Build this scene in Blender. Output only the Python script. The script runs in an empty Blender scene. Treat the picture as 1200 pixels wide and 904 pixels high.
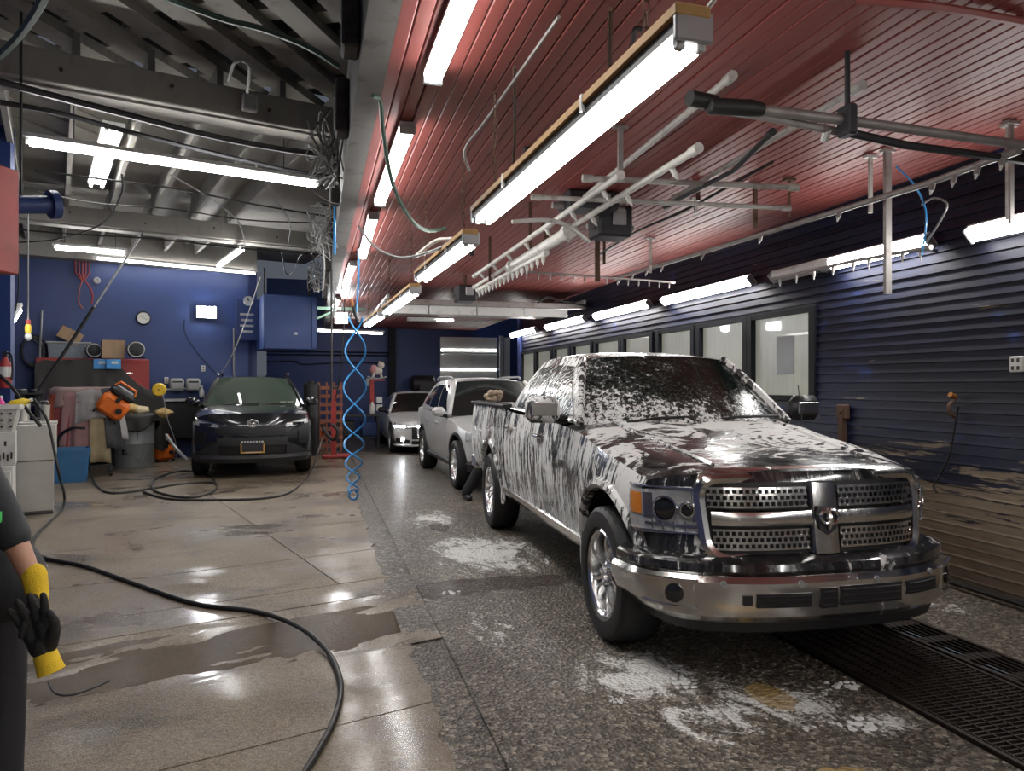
import bpy, bmesh, math, random
import numpy as np
from mathutils import Vector, Matrix
random.seed(7)
R = math.radians
S = bpy.context.scene
C = S.collection
# ------------------------------------------------------------ camera, world, exposure
CAM_H, FPX, YAW = 1.6, 860.0, R(15)
cam_d = bpy.data.cameras.new('camera'); cam = bpy.data.objects.new('camera', cam_d); C.objects.link(cam)
cam_d.sensor_width = 36.0; cam_d.lens = 36.0*FPX/1200.0; cam_d.clip_start = .05; cam_d.clip_end = 200
cam.location = (0, 0, CAM_H); cam.rotation_euler = (R(90), 0, -YAW)
S.camera = cam
world = bpy.data.worlds.new('world'); S.world = world; world.use_nodes = True
world.node_tree.nodes['Background'].inputs[0].default_value = (.55, .62, .75, 1)
world.node_tree.nodes['Background'].inputs[1].default_value = 0.05
S.view_settings.view_transform = 'Standard'; S.view_settings.look = 'None'
S.view_settings.exposure = 1.6; S.view_settings.gamma = 1.0; S.view_settings.use_curve_mapping = False
TUBE = 15.0        # strength of the fluorescent and LED tubes
S.cycles.max_bounces = 6; S.cycles.diffuse_bounces = 3; S.cycles.glossy_bounces = 3
S.cycles.sample_clamp_indirect = 6.0; S.cycles.caustics_reflective = False; S.cycles.caustics_refractive = False

# ------------------------------------------------------------ geometry helpers
SN, CS = math.sin(YAW), math.cos(YAW)
def ray(u, v):
    a = (u-600)/FPX; b = -(v-452)/FPX
    return Vector((a*CS+SN, -a*SN+CS, b))
def P(u, v, X=None, Y=None, Z=None, D=None):
    """point seen at photo pixel (u,v) on the plane X=, Y=, Z= or at depth D"""
    d = ray(u, v)
    if X is not None: t = X/d.x
    elif Y is not None: t = Y/d.y
    elif Z is not None: t = (Z-CAM_H)/d.z
    else: t = D
    return Vector((0, 0, CAM_H)) + d*t
GA = R(17)                                  # the left hall's grid is turned against the wash lane
E1 = Vector((math.cos(GA), math.sin(GA), 0)); E2 = Vector((-math.sin(GA), math.cos(GA), 0))
W0 = Vector((-1, 18.4, 0))                  # a point of the left back wall
def PW(u, v, off=0.0):
    d = ray(u, v); o = Vector((0, 0, CAM_H))
    t = ((W0-E2*off-o).dot(E2))/d.dot(E2)
    return o+d*t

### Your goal
Repeat verbatim all the material, but not the pictures.

### Response to this exercise
Build this scene in Blender. Output only the Python script. The script runs in an empty Blender scene. Treat the picture as 1200 pixels wide and 904 pixels high.
import bpy, bmesh, math, random
import numpy as np
from mathutils import Vector, Matrix
random.seed(7)
R = math.radians
S = bpy.context.scene
C = S.collection
# ------------------------------------------------------------ camera, world, exposure
CAM_H, FPX, YAW = 1.6, 860.0, R(15)
cam_d = bpy.data.cameras.new('camera'); cam = bpy.data.objects.new('camera', cam_d); C.objects.link(cam)
cam_d.sensor_width = 36.0; cam_d.lens = 36.0*FPX/1200.0; cam_d.clip_start = .05; cam_d.clip_end = 200
cam.location = (0, 0, CAM_H); cam.rotation_euler = (R(90), 0, -YAW)
S.camera = cam
world = bpy.data.worlds.new('world'); S.world = world; world.use_nodes = True
world.node_tree.nodes['Background'].inputs[0].default_value = (.55, .62, .75, 1)
world.node_tree.nodes['Background'].inputs[1].default_value = 0.05
S.view_settings.view_transform = 'Standard'; S.view_settings.look = 'None'
S.view_settings.exposure = 1.6; S.view_settings.gamma = 1.0; S.view_settings.use_curve_mapping = False
TUBE = 15.0        # strength of the fluorescent and LED tubes
S.cycles.max_bounces = 6; S.cycles.diffuse_bounces = 3; S.cycles.glossy_bounces = 3
S.cycles.sample_clamp_indirect = 6.0; S.cycles.caustics_reflective = False; S.cycles.caustics_refractive = False

# ------------------------------------------------------------ geometry helpers
SN, CS = math.sin(YAW), math.cos(YAW)
def ray(u, v):
    a = (u-600)/FPX; b = -(v-452)/FPX
    return Vector((a*CS+SN, -a*SN+CS, b))
def P(u, v, X=None, Y=None, Z=None, D=None):
    """point seen at photo pixel (u,v) on the plane X=, Y=, Z= or at depth D"""
    d = ray(u, v)
    if X is not None: t = X/d.x
    elif Y is not None: t = Y/d.y
    elif Z is not None: t = (Z-CAM_H)/d.z
    else: t = D
    return Vector((0, 0, CAM_H)) + d*t
GA = R(17)                                  # the left hall's grid is turned against the wash lane
E1 = Vector((math.cos(GA), math.sin(GA), 0)); E2 = Vector((-math.sin(GA), math.cos(GA), 0))
W0 = Vector((-1, 18.4, 0))                  # a point of the left back wall
def PW(u, v, off=0.0):
    d = ray(u, v); o = Vector((0, 0, CAM_H))
    t = ((W0-E2*off-o).dot(E2))/d.dot(E2)
    return o+d*t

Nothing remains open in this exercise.